Even the mayor's crime fighting is receiving some mild criticism. The number of police patrolling Queens, the Bronx and Brooklyn has decreased recently, according to city figures.

And then there is the mayor's always fragile temperament, which has grown hotter under the summer criticism. Last week, he accused the Citizens Budget Commission of supporting Messinger after it issued a mildly critical report on education spending. The mayor's attack struck many as paranoid; the commission is dominated by Giuliani-leaning businessmen, including several who have contributed to his campaign.

But the mayor's eruptions are so routine that they have lost the power to shock.

And his hold on the electorate is strong, because of the sharp decrease in crime.

High aspirations

There were fewer than 1,000 murders in New York last year for the first time since 1968. Giuliani partisans whisper of a run for Daniel Patrick Moynihan's U.S. Senate seat in 2000.

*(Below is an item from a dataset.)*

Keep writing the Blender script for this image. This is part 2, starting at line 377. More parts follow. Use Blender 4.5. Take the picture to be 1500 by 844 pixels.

After that, perhaps the mayor will fulfill a life-long ambition: to be the first Italian-American president.

"You might not want the mayor over for dinner, and you wouldn't want to be married to him," says Laura Spalter, co-president of the neighborhood association in Riverdale, an upper middle-class section of the Bronx. "But you'd be crazy not to vote for him."

Albanese, the Brooklyn councilman and former city school teacher, had appeared to be a tough opponent for Giuliani. For 15 years he has represented Bay Ridge, a conservative outpost of police officers.

But like Sharpton, he has had trouble raising money. His campaign advance work is amateurish; aides forgot to call the media when he showed up at his old high school last week.

At a recent mayoral forum in Harlem, he was asked only one question: Whether he would endorse Messinger after he loses the primary.

Sharp critic

At the same forum, Sharpton drew most of the attention. His campaign is centered on criticism of Giuliani's crime initiatives, which have led to an increase in brutality complaints against New York police. Sharpton stays close to police brutality victims such as Abner Louima, a Haitian immigrant who has accused police of sodomizing him with a toilet plunger in a Brooklyn station house.

Sharpton is by far the most engaging debater of the three Democrats. ("The Giuliani administration is not diverse, it's like the Rocky Mountains," he said at one debate. "The higher you go up, the whiter it gets.")

And he is predicting victory. "There will be people coming from the four corners of the earth to watch the showdown between Rudy Giuliani and Al Sharpton."

In today's primary, Messinger is expected to win the 40 percent necessary to avoid a run-off.

Albanese and Sharpton have some hope: polls also show more than a third of voters are undecided.

Messinger seems puzzled by her inability to generate any outrage in a city that is such a Democratic stronghold. Last Wednesday, the mayor was the host of an event for New York-based TV actors, on his way to an evening at the opera, while Messinger stood in front of Bushwick High.

She had arrived late and missed the high school students filing out.

Less than a week before the primary, only one TV camera, from a cable news station, recorded her speech, which was delivered in the driveway of a garage where a sign said "No Parking."

A cold wind blowing through the microphone made it hard for the camera crew to pick up the speech, and she was asked to begin again. She forced a smile and complied. "Real school spending is down per capita," she said. "These conditions are unacceptable."